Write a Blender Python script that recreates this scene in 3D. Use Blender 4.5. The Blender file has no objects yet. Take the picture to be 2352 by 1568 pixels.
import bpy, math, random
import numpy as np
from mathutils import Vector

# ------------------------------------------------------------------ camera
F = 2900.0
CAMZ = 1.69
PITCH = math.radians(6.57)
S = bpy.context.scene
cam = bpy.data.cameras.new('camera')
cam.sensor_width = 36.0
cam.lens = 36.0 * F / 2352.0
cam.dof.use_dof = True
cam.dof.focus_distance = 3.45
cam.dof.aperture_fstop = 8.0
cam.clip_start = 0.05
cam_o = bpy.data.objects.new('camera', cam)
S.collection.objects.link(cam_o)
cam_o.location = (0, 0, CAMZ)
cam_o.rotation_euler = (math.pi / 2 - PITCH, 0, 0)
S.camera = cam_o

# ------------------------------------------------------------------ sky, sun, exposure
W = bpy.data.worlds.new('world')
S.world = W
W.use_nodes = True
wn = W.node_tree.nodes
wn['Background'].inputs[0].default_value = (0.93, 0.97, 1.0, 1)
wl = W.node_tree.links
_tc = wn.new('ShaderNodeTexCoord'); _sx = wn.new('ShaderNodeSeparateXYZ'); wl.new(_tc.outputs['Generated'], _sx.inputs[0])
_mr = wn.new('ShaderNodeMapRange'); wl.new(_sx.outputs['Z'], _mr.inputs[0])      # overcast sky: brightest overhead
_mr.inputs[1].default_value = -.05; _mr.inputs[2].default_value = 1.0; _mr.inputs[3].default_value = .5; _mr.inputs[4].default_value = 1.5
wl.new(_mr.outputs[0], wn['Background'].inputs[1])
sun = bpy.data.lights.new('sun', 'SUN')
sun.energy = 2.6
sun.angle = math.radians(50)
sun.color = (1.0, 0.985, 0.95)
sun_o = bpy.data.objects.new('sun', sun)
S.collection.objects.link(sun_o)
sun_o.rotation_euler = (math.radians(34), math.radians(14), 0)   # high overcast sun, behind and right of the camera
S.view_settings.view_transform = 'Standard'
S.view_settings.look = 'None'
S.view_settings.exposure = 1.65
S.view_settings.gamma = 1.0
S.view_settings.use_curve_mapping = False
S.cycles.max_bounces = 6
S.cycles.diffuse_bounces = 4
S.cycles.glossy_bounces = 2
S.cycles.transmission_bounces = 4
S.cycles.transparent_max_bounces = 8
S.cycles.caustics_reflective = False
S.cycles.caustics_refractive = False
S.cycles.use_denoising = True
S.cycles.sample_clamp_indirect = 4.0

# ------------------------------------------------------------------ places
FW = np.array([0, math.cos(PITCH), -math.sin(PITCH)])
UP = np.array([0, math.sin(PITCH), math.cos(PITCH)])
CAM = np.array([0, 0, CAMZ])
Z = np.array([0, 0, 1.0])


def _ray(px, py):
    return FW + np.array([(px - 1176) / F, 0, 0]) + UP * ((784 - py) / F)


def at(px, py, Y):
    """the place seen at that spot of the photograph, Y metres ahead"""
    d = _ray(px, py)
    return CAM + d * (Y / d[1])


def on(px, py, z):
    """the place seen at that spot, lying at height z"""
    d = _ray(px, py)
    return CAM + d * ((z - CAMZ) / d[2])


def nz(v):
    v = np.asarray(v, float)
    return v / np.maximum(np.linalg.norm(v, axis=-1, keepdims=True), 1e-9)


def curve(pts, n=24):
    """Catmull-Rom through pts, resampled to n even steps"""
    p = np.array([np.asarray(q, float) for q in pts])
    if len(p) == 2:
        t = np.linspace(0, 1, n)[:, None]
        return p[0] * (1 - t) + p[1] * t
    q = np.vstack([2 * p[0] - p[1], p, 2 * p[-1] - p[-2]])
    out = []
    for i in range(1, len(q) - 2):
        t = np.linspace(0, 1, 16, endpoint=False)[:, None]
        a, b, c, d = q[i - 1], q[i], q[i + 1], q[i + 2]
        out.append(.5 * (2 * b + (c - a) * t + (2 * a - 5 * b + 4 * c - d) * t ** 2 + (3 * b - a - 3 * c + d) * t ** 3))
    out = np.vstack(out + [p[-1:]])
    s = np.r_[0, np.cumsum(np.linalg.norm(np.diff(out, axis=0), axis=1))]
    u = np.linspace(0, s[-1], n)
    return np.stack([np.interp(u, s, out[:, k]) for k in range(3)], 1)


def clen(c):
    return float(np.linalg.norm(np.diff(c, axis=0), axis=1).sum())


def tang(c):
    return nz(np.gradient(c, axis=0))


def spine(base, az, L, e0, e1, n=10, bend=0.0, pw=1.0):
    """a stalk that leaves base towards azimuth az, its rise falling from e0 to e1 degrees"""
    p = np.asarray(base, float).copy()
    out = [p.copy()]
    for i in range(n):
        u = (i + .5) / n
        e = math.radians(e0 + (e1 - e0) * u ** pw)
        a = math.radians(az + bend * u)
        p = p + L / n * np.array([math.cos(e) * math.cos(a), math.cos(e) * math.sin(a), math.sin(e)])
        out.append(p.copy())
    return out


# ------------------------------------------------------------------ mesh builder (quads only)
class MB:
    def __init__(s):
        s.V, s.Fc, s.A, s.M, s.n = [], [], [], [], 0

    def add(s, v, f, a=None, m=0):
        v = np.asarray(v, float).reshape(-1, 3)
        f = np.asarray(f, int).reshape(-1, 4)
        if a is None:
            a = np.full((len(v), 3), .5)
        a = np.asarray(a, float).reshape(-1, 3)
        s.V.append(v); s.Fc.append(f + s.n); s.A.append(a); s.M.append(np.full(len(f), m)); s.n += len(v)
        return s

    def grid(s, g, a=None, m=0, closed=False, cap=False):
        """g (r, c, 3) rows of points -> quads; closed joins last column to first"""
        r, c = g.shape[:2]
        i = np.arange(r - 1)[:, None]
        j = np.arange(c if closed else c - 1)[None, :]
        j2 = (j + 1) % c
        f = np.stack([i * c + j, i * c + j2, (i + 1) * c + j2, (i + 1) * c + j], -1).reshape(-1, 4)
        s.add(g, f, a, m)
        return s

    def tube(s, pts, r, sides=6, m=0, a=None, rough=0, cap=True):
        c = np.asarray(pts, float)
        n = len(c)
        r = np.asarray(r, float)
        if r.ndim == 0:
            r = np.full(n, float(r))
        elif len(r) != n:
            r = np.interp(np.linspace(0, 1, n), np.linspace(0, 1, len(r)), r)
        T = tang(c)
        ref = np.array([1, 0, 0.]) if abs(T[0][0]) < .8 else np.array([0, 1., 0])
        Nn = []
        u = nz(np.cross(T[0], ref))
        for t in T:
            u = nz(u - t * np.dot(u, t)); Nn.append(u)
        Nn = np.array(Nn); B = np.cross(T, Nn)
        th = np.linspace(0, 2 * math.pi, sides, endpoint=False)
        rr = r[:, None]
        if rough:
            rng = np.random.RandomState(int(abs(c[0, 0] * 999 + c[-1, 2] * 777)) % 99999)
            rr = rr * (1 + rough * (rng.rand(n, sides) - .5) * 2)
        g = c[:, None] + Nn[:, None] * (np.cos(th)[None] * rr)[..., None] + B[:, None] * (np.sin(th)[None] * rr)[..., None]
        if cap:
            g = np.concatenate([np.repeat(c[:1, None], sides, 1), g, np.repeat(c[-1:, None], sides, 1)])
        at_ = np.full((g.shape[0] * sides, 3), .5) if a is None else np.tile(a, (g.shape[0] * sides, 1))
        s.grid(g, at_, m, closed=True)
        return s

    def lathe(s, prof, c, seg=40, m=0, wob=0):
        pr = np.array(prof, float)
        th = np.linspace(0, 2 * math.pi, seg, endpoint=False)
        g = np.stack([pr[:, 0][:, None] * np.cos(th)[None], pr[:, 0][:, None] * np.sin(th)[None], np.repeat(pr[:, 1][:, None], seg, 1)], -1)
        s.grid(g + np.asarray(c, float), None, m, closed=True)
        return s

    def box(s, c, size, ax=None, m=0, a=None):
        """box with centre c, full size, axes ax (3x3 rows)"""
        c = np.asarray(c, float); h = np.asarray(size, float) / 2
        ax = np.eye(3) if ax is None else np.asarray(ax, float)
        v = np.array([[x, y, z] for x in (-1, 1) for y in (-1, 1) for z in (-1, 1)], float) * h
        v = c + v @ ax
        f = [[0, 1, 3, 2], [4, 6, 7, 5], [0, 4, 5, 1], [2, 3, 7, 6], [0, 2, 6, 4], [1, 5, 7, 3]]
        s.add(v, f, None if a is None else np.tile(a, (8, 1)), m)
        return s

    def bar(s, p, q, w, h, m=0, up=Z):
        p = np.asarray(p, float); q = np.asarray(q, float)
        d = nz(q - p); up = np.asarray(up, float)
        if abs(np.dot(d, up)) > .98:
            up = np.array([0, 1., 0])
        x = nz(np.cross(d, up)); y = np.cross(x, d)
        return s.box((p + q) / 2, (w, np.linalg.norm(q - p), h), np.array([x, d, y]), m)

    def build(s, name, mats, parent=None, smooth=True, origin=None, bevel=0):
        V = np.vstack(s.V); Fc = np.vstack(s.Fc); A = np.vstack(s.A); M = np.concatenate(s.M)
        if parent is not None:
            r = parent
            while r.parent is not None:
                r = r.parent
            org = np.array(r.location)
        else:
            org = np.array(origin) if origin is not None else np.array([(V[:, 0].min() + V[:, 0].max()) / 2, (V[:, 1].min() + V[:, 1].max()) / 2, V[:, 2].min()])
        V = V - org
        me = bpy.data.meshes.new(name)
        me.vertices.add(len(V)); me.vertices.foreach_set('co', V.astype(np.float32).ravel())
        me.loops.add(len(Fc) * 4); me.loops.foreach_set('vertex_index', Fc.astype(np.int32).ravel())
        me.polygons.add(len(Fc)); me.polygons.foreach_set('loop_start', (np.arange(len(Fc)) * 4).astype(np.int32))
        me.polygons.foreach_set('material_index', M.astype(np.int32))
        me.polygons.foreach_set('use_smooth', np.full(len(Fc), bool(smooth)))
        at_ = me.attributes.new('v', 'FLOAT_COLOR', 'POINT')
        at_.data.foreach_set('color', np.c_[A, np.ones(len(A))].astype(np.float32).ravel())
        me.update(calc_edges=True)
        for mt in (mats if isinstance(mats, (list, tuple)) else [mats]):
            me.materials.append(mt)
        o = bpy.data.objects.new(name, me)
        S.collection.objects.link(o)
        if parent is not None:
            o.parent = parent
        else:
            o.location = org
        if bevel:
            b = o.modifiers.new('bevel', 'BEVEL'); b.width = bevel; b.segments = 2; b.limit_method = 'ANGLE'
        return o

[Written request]
Identify every line above that includes the word "objects", and show those lines.

[Written reply]
Write a Blender Python script that recreates this scene in 3D. Use Blender 4.5. The Blender file has no objects yet. Take the picture to be 2352 by 1568 pixels.
cam_o = bpy.data.objects.new('camera', cam)
S.collection.objects.link(cam_o)
sun_o = bpy.data.objects.new('sun', sun)
S.collection.objects.link(sun_o)
        o = bpy.data.objects.new(name, me)
        S.collection.objects.link(o)